Scene script records.
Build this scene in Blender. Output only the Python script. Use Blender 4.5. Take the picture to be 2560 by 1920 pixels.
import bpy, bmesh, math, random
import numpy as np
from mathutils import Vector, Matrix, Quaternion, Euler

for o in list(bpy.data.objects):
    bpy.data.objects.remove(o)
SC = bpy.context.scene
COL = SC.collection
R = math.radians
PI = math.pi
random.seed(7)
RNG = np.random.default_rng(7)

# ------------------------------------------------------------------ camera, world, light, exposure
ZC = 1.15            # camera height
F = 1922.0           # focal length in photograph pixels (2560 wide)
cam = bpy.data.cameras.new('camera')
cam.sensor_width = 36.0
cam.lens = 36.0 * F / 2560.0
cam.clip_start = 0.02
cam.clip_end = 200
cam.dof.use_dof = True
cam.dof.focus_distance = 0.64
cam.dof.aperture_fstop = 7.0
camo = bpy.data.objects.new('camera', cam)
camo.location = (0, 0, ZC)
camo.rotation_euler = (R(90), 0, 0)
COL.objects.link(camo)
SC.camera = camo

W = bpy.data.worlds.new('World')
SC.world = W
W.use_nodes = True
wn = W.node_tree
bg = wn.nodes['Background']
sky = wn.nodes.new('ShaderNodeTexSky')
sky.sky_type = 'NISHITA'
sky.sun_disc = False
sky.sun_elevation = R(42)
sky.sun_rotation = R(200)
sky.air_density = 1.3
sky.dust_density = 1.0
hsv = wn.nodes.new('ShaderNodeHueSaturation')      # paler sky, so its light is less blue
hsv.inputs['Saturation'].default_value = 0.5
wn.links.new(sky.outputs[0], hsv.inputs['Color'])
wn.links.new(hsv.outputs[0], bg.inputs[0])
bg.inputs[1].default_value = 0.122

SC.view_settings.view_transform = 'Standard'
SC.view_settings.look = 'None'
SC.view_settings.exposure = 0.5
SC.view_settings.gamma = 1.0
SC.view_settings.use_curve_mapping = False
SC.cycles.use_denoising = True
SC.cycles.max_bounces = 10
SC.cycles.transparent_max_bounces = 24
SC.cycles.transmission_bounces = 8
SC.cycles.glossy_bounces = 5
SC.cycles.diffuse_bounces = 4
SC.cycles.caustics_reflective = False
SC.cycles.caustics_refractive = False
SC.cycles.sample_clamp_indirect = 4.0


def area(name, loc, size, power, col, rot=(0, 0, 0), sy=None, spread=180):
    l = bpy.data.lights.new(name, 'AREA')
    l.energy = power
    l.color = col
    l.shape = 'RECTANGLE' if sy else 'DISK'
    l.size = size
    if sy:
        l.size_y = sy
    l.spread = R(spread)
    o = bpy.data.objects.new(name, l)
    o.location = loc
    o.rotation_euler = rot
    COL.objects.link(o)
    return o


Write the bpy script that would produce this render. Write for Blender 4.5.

Task to carry out. Repeat each record exactly, leaving nothing out.

Exercise solution.
Build this scene in Blender. Output only the Python script. Use Blender 4.5. Take the picture to be 2560 by 1920 pixels.
import bpy, bmesh, math, random
import numpy as np
from mathutils import Vector, Matrix, Quaternion, Euler

for o in list(bpy.data.objects):
    bpy.data.objects.remove(o)
SC = bpy.context.scene
COL = SC.collection
R = math.radians
PI = math.pi
random.seed(7)
RNG = np.random.default_rng(7)

# ------------------------------------------------------------------ camera, world, light, exposure
ZC = 1.15            # camera height
F = 1922.0           # focal length in photograph pixels (2560 wide)
cam = bpy.data.cameras.new('camera')
cam.sensor_width = 36.0
cam.lens = 36.0 * F / 2560.0
cam.clip_start = 0.02
cam.clip_end = 200
cam.dof.use_dof = True
cam.dof.focus_distance = 0.64
cam.dof.aperture_fstop = 7.0
camo = bpy.data.objects.new('camera', cam)
camo.location = (0, 0, ZC)
camo.rotation_euler = (R(90), 0, 0)
COL.objects.link(camo)
SC.camera = camo

W = bpy.data.worlds.new('World')
SC.world = W
W.use_nodes = True
wn = W.node_tree
bg = wn.nodes['Background']
sky = wn.nodes.new('ShaderNodeTexSky')
sky.sky_type = 'NISHITA'
sky.sun_disc = False
sky.sun_elevation = R(42)
sky.sun_rotation = R(200)
sky.air_density = 1.3
sky.dust_density = 1.0
hsv = wn.nodes.new('ShaderNodeHueSaturation')      # paler sky, so its light is less blue
hsv.inputs['Saturation'].default_value = 0.5
wn.links.new(sky.outputs[0], hsv.inputs['Color'])
wn.links.new(hsv.outputs[0], bg.inputs[0])
bg.inputs[1].default_value = 0.122

SC.view_settings.view_transform = 'Standard'
SC.view_settings.look = 'None'
SC.view_settings.exposure = 0.5
SC.view_settings.gamma = 1.0
SC.view_settings.use_curve_mapping = False
SC.cycles.use_denoising = True
SC.cycles.max_bounces = 10
SC.cycles.transparent_max_bounces = 24
SC.cycles.transmission_bounces = 8
SC.cycles.glossy_bounces = 5
SC.cycles.diffuse_bounces = 4
SC.cycles.caustics_reflective = False
SC.cycles.caustics_refractive = False
SC.cycles.sample_clamp_indirect = 4.0


def area(name, loc, size, power, col, rot=(0, 0, 0), sy=None, spread=180):
    l = bpy.data.lights.new(name, 'AREA')
    l.energy = power
    l.color = col
    l.shape = 'RECTANGLE' if sy else 'DISK'
    l.size = size
    if sy:
        l.size_y = sy
    l.spread = R(spread)
    o = bpy.data.objects.new(name, l)
    o.location = loc
    o.rotation_euler = rot
    COL.objects.link(o)
    return o


Write the bpy script that would produce this render. Write for Blender 4.5.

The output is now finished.